I won't go too heavily into the plot, just to say Leigh's "emotionally delicate" character, who's spent some time in an institution, inherits 10 thousand dollars and what she believes to be an ordinary, warehouse-sized nightclub from her late Uncle. Against her mother's (Brenda Vaccaro) wishes, she decides to move in and fix the place up. While the first floor of the building is indeed just a regular club under renovation, the second story of the joint is another matter entirely. Upstairs is a red hallway with flickering lights and walls lined with numerous multi- colored locked doors; behind each a room catering to a specific sexual fetish. Rooms have beach themes and library themes, some have mattresses lined on the floors, mirrors on the walls and cameras with monitors. TVs play porn cartoons and sex loops and there's even an XXX video game. The creepiest of the rooms which ends up having the most significance is a some kind of S&M chamber with chains, leather, mannequins and words like "Master" and "Obedience" painted on the walls.






Almost immediately after moving in, Carol begins having strange visions and meets even stranger people whose motivations and identities are unclear. The foreman (James Redhorn) working on restoring the building is reluctant to alter the dead Uncle's original plans but won't say why. A trio of guys (including Steve Buscemi) attempt to rape her, but a police chief (Frank Stallone) chooses not to believe her story because apparently she'd cried wolf in regards to sexual assault in the past. She's befriended by both a rape crisis counselor (Denise Dumont) and a mysterious man (Peter Coyote) who shows up pretending to be a detective but is someone else entirely. As that's all going on - set to a Yanni score no less - the director plies on the bizarre imagery right and left. Doors constantly open and close by themselves, apples appear everywhere, children's laughter is heard, a bicycle flies down a hallway, a giant eyeball crashes through a door and appears inside a water bed, etc. Oh yeah, and let us not forget the last minute appearance of a crazed transsexual for good measure!
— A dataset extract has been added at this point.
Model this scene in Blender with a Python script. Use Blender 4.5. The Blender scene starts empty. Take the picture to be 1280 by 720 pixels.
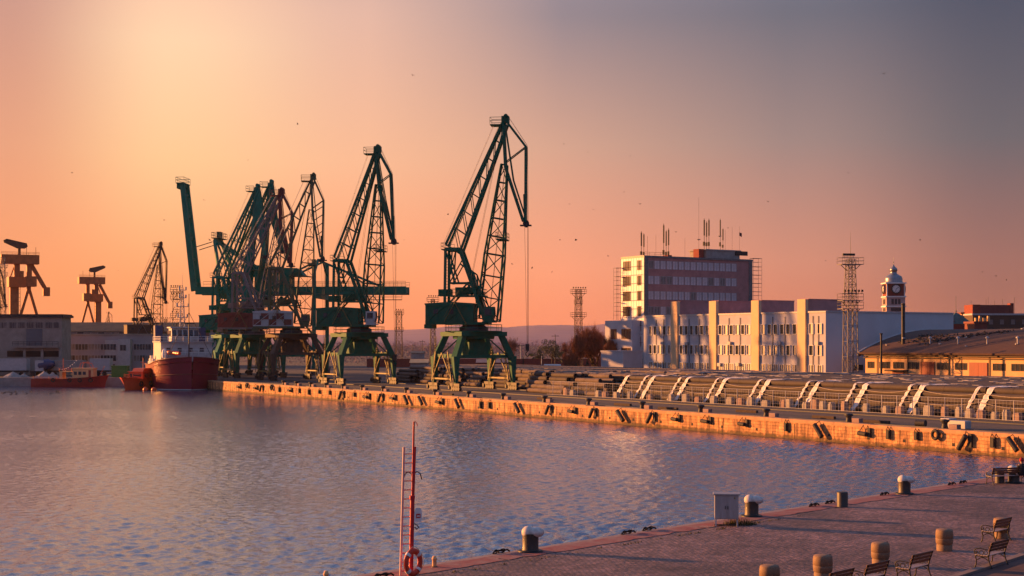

Leigh is given an extremely difficult character to play here. She's a sexually repressed neurotic who constantly talks to herself, a chain-smoking former alcoholic, a survivor of sex abuse plagued by flashbacks, a near-hysterical woman suffering from paranoid delusions... the director really piles it on in this one and it's a testament to Leigh's brilliance as an actress that she manages to plausibly play this ridiculously complicated character regardless of all the crazy things going on around her. It's just too bad the performance is wasted in service of a subpar, poorly-scripted film few people wanted to watch then and even fewer want to watch now. The only way distributors were able to even sell this mess was by misleadingly marketing it as an erotic thriller, which it is certainly not.